I first heard of Stephen Foster’s music orally when my father would rock and sing me to sleep and from my Grandfather Kiki who sang “Campton Ladies” while playing his ukulele.
‘Doo-dah, doo-dah.”
My father, a sentimentalist, told me about Foster’s sad life, often the fate of geniuses, he intimated. Although Foster did write comic songs, the majority of them pulled on the proverbial heartstrings.
We have roamed and loved mid the bowers
When thy downy cheeks were in their bloom
Now I stand alone mid the flowers
While they mingle their perfumes o’er thy tomb.
Because he wrote for the Christy Minstrels, a Northern blackface minstrel troupe, and sentimentalized the plight of slaves, Foster is now a controversial figure. Defenders claim that Foster’s attitude was sympathetic and that he admired African American slaves.
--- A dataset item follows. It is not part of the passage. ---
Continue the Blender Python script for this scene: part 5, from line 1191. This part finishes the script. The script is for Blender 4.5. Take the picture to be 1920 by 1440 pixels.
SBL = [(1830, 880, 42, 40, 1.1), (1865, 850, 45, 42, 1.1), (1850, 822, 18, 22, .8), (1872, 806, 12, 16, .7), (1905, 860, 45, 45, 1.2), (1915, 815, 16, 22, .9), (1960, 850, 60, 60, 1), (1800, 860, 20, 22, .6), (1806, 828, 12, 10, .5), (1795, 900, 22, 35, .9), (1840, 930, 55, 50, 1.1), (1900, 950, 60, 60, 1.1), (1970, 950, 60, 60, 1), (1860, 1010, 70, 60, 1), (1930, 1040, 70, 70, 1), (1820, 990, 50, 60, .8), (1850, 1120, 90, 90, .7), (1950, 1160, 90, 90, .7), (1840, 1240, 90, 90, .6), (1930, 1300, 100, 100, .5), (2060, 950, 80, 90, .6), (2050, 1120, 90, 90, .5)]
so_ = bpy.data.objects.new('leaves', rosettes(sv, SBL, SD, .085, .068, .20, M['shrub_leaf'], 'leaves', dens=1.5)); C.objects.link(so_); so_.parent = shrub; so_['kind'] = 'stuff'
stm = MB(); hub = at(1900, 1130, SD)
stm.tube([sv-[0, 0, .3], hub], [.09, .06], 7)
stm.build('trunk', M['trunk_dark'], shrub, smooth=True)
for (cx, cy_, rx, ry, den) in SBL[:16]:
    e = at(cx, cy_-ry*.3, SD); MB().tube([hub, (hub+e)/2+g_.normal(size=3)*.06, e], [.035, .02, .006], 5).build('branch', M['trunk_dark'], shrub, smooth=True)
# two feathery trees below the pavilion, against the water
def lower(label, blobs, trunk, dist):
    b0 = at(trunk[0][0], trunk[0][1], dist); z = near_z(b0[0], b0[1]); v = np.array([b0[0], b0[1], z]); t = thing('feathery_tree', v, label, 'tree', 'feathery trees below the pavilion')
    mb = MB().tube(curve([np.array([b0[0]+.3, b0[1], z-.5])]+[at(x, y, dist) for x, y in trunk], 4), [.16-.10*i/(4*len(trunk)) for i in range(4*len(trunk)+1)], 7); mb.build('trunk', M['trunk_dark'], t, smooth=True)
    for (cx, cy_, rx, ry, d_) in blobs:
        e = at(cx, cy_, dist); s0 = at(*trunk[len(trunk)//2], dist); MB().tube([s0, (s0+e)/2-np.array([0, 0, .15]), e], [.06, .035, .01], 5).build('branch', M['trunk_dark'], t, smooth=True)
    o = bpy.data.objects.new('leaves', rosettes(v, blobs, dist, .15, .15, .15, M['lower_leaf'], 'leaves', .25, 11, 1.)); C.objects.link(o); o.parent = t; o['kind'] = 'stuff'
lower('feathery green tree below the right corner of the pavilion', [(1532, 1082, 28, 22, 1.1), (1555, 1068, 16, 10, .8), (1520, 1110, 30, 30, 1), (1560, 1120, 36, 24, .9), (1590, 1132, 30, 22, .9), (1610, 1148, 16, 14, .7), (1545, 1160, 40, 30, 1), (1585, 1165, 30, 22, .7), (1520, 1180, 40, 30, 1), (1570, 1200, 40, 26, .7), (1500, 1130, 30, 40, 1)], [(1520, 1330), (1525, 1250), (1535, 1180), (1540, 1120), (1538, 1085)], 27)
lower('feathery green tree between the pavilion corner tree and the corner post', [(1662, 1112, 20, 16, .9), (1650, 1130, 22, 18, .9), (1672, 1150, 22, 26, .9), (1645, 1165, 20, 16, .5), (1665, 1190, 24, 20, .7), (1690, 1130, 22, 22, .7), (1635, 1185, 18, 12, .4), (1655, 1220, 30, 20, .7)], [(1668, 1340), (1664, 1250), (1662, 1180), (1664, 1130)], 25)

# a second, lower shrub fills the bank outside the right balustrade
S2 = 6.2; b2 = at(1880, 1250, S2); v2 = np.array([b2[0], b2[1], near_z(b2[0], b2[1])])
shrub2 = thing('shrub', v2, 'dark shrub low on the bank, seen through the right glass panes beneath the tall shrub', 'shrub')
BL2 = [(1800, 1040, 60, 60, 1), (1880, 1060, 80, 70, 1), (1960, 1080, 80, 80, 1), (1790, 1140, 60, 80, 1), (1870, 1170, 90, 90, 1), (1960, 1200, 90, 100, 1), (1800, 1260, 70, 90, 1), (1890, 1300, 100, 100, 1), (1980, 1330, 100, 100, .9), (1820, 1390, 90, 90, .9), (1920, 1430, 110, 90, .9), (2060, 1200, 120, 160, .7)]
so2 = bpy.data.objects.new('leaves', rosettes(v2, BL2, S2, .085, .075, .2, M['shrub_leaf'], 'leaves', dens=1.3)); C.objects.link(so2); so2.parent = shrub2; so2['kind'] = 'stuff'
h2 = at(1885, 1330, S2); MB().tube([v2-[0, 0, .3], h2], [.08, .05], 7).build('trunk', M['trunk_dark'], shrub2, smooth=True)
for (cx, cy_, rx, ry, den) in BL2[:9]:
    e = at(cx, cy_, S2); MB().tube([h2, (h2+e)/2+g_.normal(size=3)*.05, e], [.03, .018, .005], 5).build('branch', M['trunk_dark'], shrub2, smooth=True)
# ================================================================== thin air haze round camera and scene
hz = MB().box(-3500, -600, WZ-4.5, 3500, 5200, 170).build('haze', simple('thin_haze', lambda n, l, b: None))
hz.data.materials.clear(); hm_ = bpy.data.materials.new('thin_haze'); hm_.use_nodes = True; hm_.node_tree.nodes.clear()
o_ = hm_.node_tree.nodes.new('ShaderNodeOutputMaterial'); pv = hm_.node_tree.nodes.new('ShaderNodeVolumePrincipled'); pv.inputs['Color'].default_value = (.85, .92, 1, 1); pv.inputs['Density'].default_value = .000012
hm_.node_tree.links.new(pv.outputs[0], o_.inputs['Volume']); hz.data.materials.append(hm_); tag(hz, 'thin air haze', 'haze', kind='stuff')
Others, not surprisingly, disagree. In 2010 members of the Yale Glee Club refused to sing “My Old Kentucky Home” at a concert and later burned a copy of the song, according to Ken Emerson, Foster’s biographer, “[My Old Kentucky Home], he writes, “was actually inspired by “Uncle Tom’s Cabin,” a deeply abolitionist novel. And the sense of loss here, and the sense is because Uncle Tom is being sold down the river as he was in the famous novel.”
Ironically, Foster hailed from Pennsylvania and only travelled below the Mason-Dixon line once in his life on a honeymoon steamboat cruise to New Orleans.
Emerson, the biographer, goes on to say, “his politics were definitely not abolitionist, but his heart and his feelings were very strongly sympathetic with the African-American plight. This contradiction, I think, is – the conflict between sentimentality and self-interest is something that, I think, characterizes – has always characterized Americans.”
And the songs themselves reflect the ol’ melting pot metaphor, an amalgam of Irish, African American, Italian, German, and Czechoslovakian influences. For example, “Oh Susanna” is rendered in a polka beat.
Again, Emerson: “And I think he merged [the various musical influences] in way that appeals to the multicultural, mongrel experience of America in its history and culture.”
The bottom line is that Foster remains popular even today, a century-and-a-half after his death, a rarity for a pop artist. In fact, I own a 2004 tribute album that features such artists as Alvin Youngblood Heart, John Prine, Mavis Staples, Roger McQuinn, and Michelle Shocked.
The combination of those beautiful melodies he created and pathos he conjured can still mesmerize.